--- RECORDED INFORMATION ---
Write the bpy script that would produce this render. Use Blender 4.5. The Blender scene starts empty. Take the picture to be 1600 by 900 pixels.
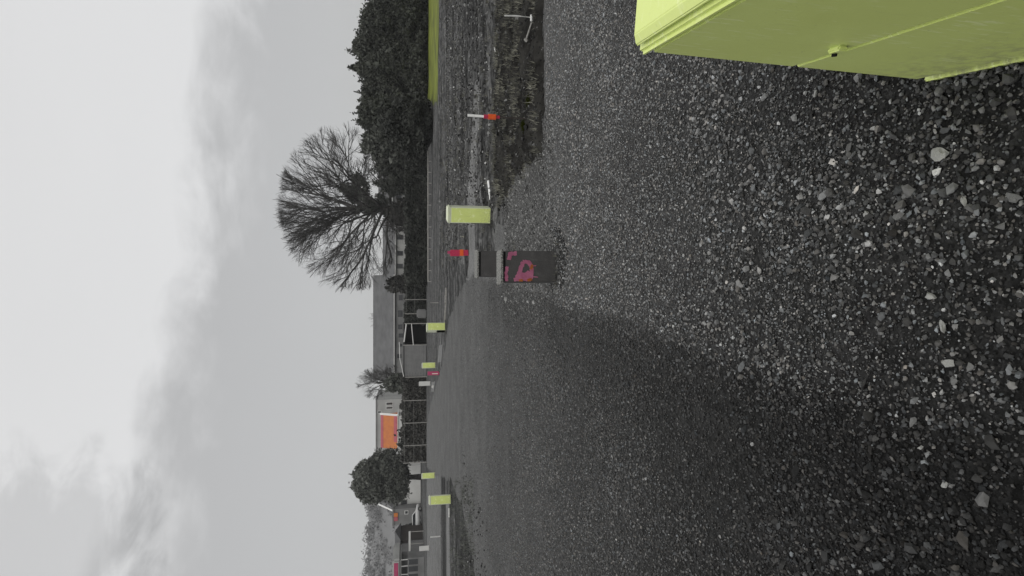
import bpy, bmesh, math, random
import numpy as np
from mathutils import Vector, Matrix, noise as mnoise
R = math.radians
S = bpy.context.scene
C = S.collection
random.seed(7); rng = np.random.default_rng(7)

# ---------------- camera (a phone held upright; the picture is stored on its side) ----------------
CH = 1.6; FPX = 900.0; PITCH = math.atan((800-642)/FPX)
cp, sp = math.cos(PITCH), math.sin(PITCH)
cam_d = bpy.data.cameras.new('camera'); cam = bpy.data.objects.new('camera', cam_d); C.objects.link(cam)
cam_d.sensor_width = 36; cam_d.lens = 36*FPX/1600; cam_d.clip_end = 5000; cam_d.clip_start = 0.05
fw = Vector((0, cp, -sp)); up = Vector((0, sp, cp)); rt = Vector((1, 0, 0))
m = Matrix((-up, rt, -fw)).transposed().to_4x4(); m.translation = (0, 0, CH)
cam.matrix_world = m
S.camera = cam

# ---------------- world: overcast sky ----------------
SKY_LO, SKY_HI, SKY_ZEN = 0.445, 0.72, 1.5
w = bpy.data.worlds.new('World'); S.world = w; w.use_nodes = True
nt = w.node_tree; nt.nodes.clear()
def N(t, **k):
    n = nt.nodes.new(t)
    for a, b in k.items(): setattr(n, a, b)
    return n
def L(a, b): nt.links.new(a, b)
def Mth(op, a, b=None, c=None):
    n = N('ShaderNodeMath', operation=op)
    for i, v in enumerate((a, b, c)):
        if v is None: continue
        if isinstance(v, (int, float)): n.inputs[i].default_value = v
        else: L(v, n.inputs[i])
    return n.outputs[0]
out = N('ShaderNodeOutputWorld'); bg = N('ShaderNodeBackground'); bg2 = N('ShaderNodeBackground'); ad = N('ShaderNodeAddShader')
sky = N('ShaderNodeTexSky', sky_type='NISHITA'); sky.sun_disc = False
SUN_EL, SUN_AZ = R(44), R(182)
sky.sun_elevation = SUN_EL; sky.sun_rotation = SUN_AZ
hsv = N('ShaderNodeHueSaturation'); hsv.inputs['Saturation'].default_value = 0.25
L(sky.outputs[0], hsv.inputs['Color']); L(hsv.outputs[0], bg.inputs[0]); bg.inputs[1].default_value = 0.05; hsv.inputs['Value'].default_value = .35
tc = N('ShaderNodeTexCoord'); sx = N('ShaderNodeSeparateXYZ'); L(tc.outputs['Generated'], sx.inputs[0])
X, Y, Z = sx.outputs
def noise_tex(scale, det, rough, stretch=(1, 1, 2.2), off=(0, 0, 0), dist=0.0):
    mp = N('ShaderNodeMapping'); mp.inputs['Scale'].default_value = stretch; mp.inputs['Location'].default_value = off
    L(tc.outputs['Generated'], mp.inputs[0]); n = N('ShaderNodeTexNoise'); L(mp.outputs[0], n.inputs['Vector'])
    n.inputs['Scale'].default_value = scale; n.inputs['Detail'].default_value = det; n.inputs['Roughness'].default_value = rough
    n.inputs['Distortion'].default_value = dist
    return n.outputs[0]
n1 = noise_tex(5.0, 5, .55, dist=.35, off=(.3, .1, .9)); n2 = noise_tex(2.4, 3, .5, off=(3.1, 1.2, .2)); n3 = noise_tex(11, 8, .6, off=(1.1, 2.2, 3.2), dist=.6)
# cloud edge at roughly 16 degrees, a little higher towards the left
e = Mth('SUBTRACT', Z, Mth('MULTIPLY_ADD', X, -0.13, 0.315))
e = Mth('ADD', e, Mth('MULTIPLY_ADD', n1, 0.24, -0.12)); e = Mth('ADD', e, Mth('MULTIPLY_ADD', n3, 0.07, -0.035))
mr = N('ShaderNodeMapRange', interpolation_type='SMOOTHSTEP'); L(e, mr.inputs[0])
mr.inputs[1].default_value = -0.055; mr.inputs[2].default_value = 0.055; mr.inputs[3].default_value = SKY_LO; mr.inputs[4].default_value = SKY_HI
# drifting greyer cloud to the upper left
vd = N('ShaderNodeVectorMath', operation='DISTANCE'); L(tc.outputs['Generated'], vd.inputs[0]); vd.inputs[1].default_value = (-0.33, 0.80, 0.46)
dd = Mth('ADD', vd.outputs['Value'], Mth('MULTIPLY_ADD', n3, 0.28, -0.14))
mb = N('ShaderNodeMapRange', interpolation_type='SMOOTHSTEP'); L(dd, mb.inputs[0])
mb.inputs[1].default_value = 0.06; mb.inputs[2].default_value = 0.16; mb.inputs[3].default_value = 0.80; mb.inputs[4].default_value = 1.0
mz = N('ShaderNodeMapRange', interpolation_type='SMOOTHSTEP'); L(Z, mz.inputs[0])
mz.inputs[1].default_value = 0.5; mz.inputs[2].default_value = 1.0; mz.inputs[3].default_value = 1.0; mz.inputs[4].default_value = SKY_ZEN/SKY_HI
v = Mth('MULTIPLY', Mth('MULTIPLY', mr.outputs[0], mb.outputs[0]), mz.outputs[0])
v = Mth('MULTIPLY', v, Mth('MULTIPLY_ADD', n2, 0.07, 0.98))
cc = N('ShaderNodeCombineColor'); L(v, cc.inputs[0]); L(v, cc.inputs[1]); L(Mth('MULTIPLY', v, 1.0), cc.inputs[2])
L(cc.outputs[0], bg2.inputs[0]); bg2.inputs[1].default_value = 0.93
L(bg.outputs[0], ad.inputs[0]); L(bg2.outputs[0], ad.inputs[1]); L(ad.outputs[0], out.inputs[0])
# ---------------- sun through cloud ----------------
sd = bpy.data.lights.new('sun', 'SUN'); sd.energy = 0.9; sd.angle = R(25); sd.color = (1, .975, .94)
so = bpy.data.objects.new('sun', sd); C.objects.link(so)
sdir = Vector((math.sin(SUN_AZ)*math.cos(SUN_EL), math.cos(SUN_AZ)*math.cos(SUN_EL), math.sin(SUN_EL)))
so.rotation_euler = sdir.to_track_quat('Z', 'Y').to_euler()
S.view_settings.view_transform = 'Standard'; S.view_settings.look = 'None'; S.view_settings.exposure = 0; S.view_settings.gamma = 1
S.view_settings.use_curve_mapping = False

# ---------------- measuring helpers: U, V are pixels of the upright photograph ----------------
def ray(U, V): return fw*FPX + rt*(U-450) + up*(800-V)
def at(U, V, y): d = ray(U, V); t = y/d.y; return Vector((d.x*t, y, CH+d.z*t))
def gnd(U, V, z=0.0): d = ray(U, V); t = (z-CH)/d.z; return Vector((d.x*t, d.y*t, z))

# ---------------- materials ----------------
def mat(name, c1, c2=None, scale=3.0, rough=.85, bump=0.0, bscale=None, det=6, metal=0, spec=.3, lo=.35, hi=.65, stretch=None):
    M = bpy.data.materials.new(name); M.use_nodes = True; t = M.node_tree; b = t.nodes['Principled BSDF']
    b.inputs['Roughness'].default_value = rough; b.inputs['Metallic'].default_value = metal; b.inputs['Specular IOR Level'].default_value = spec
    if c2 is None: c2 = tuple(c*.8 for c in c1)
    co = t.nodes.new('ShaderNodeTexCoord'); mp = t.nodes.new('ShaderNodeMapping'); t.links.new(co.outputs['Object'], mp.inputs[0])
    if stretch: mp.inputs['Scale'].default_value = stretch
    n = t.nodes.new('ShaderNodeTexNoise'); n.inputs['Scale'].default_value = scale; n.inputs['Detail'].default_value = det; n.inputs['Roughness'].default_value = .6
    t.links.new(mp.outputs[0], n.inputs['Vector'])
    r = t.nodes.new('ShaderNodeValToRGB'); r.color_ramp.elements[0].position = lo; r.color_ramp.elements[1].position = hi
    r.color_ramp.elements[0].color = (*c1, 1); r.color_ramp.elements[1].color = (*c2, 1)
    t.links.new(n.outputs[0], r.inputs[0]); t.links.new(r.outputs[0], b.inputs['Base Color'])
    if bump:
        n2 = t.nodes.new('ShaderNodeTexNoise'); n2.inputs['Scale'].default_value = bscale or scale*4; n2.inputs['Detail'].default_value = 8
        t.links.new(mp.outputs[0], n2.inputs['Vector'])
        bp = t.nodes.new('ShaderNodeBump'); bp.inputs['Strength'].default_value = bump; bp.inputs['Distance'].default_value = .02
        t.links.new(n2.outputs[0], bp.inputs['Height']); t.links.new(bp.outputs[0], b.inputs['Normal'])
    return M
def dirty(M_, dirt=(.10, .10, .07), scuff=(.74, .80, .42)):
    '''mud splashed on the lowest part, a few runs and rubbed spots'''
    t = M_.node_tree; b = t.nodes['Principled BSDF']; src = b.inputs['Base Color'].links[0].from_socket
    co = t.nodes.new('ShaderNodeTexCoord'); sp_ = t.nodes.new('ShaderNodeSeparateXYZ'); t.links.new(co.outputs['Object'], sp_.inputs[0])
    def nz(sc, st, det=7):
        mp = t.nodes.new('ShaderNodeMapping'); mp.inputs['Scale'].default_value = st; t.links.new(co.outputs['Object'], mp.inputs[0])
        n = t.nodes.new('ShaderNodeTexNoise'); n.inputs['Scale'].default_value = sc; n.inputs['Detail'].default_value = det; n.inputs['Roughness'].default_value = .7; t.links.new(mp.outputs[0], n.inputs['Vector']); return n.outputs[0]
    def ma(op, a, b_, c=None):
        q = t.nodes.new('ShaderNodeMath'); q.operation = op
        for i, v_ in enumerate((a, b_, c)):
            if v_ is None: continue
            if isinstance(v_, (int, float)): q.inputs[i].default_value = v_
            else: t.links.new(v_, q.inputs[i])
        return q.outputs[0]
    def mrange(v_, a, c, lo_, hi_):
        q = t.nodes.new('ShaderNodeMapRange'); t.links.new(v_, q.inputs[0])
        for i, z in enumerate((a, c, lo_, hi_)): q.inputs[i+1].default_value = z
        return q.outputs[0]
    splash = ma('MULTIPLY', mrange(sp_.outputs[2], .0, .34, 1., 0.), mrange(nz(26, (1, 1, 1)), .44, .62, 0., 1.))
    runs = ma('MULTIPLY', mrange(nz(30, (1, 1, .05)), .58, .74, 0., .45), mrange(nz(3, (1, 1, 1)), .45, .6, 0., 1.))
    spots = mrange(nz(75, (1, 1, 1), 3), .68, .74, 0., .55)
    fac = ma('MINIMUM', ma('ADD', ma('ADD', ma('MULTIPLY', splash, .75), runs), spots), .85)
    mx = t.nodes.new('ShaderNodeMix'); mx.data_type = 'RGBA'; t.links.new(fac, mx.inputs[0]); t.links.new(src, mx.inputs[6]); mx.inputs[7].default_value = (*dirt, 1)
    sc_ = ma('MULTIPLY', mrange(nz(9, (1, 7, 1), 9), .55, .60, 0., .7), mrange(nz(4, (1, 1, 1)), .46, .56, 0., 1.))
    m2 = t.nodes.new('ShaderNodeMix'); m2.data_type = 'RGBA'; t.links.new(sc_, m2.inputs[0]); t.links.new(mx.outputs[2], m2.inputs[6]); m2.inputs[7].default_value = (*scuff, 1)
    t.links.new(m2.outputs[2], b.inputs['Base Color']); return M_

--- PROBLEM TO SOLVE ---
Find each line holding the string "picture" and copy it out.

--- TASK RESULT ---
Write the bpy script that would produce this render. Use Blender 4.5. The Blender scene starts empty. Take the picture to be 1600 by 900 pixels.
# ---------------- camera (a phone held upright; the picture is stored on its side) ----------------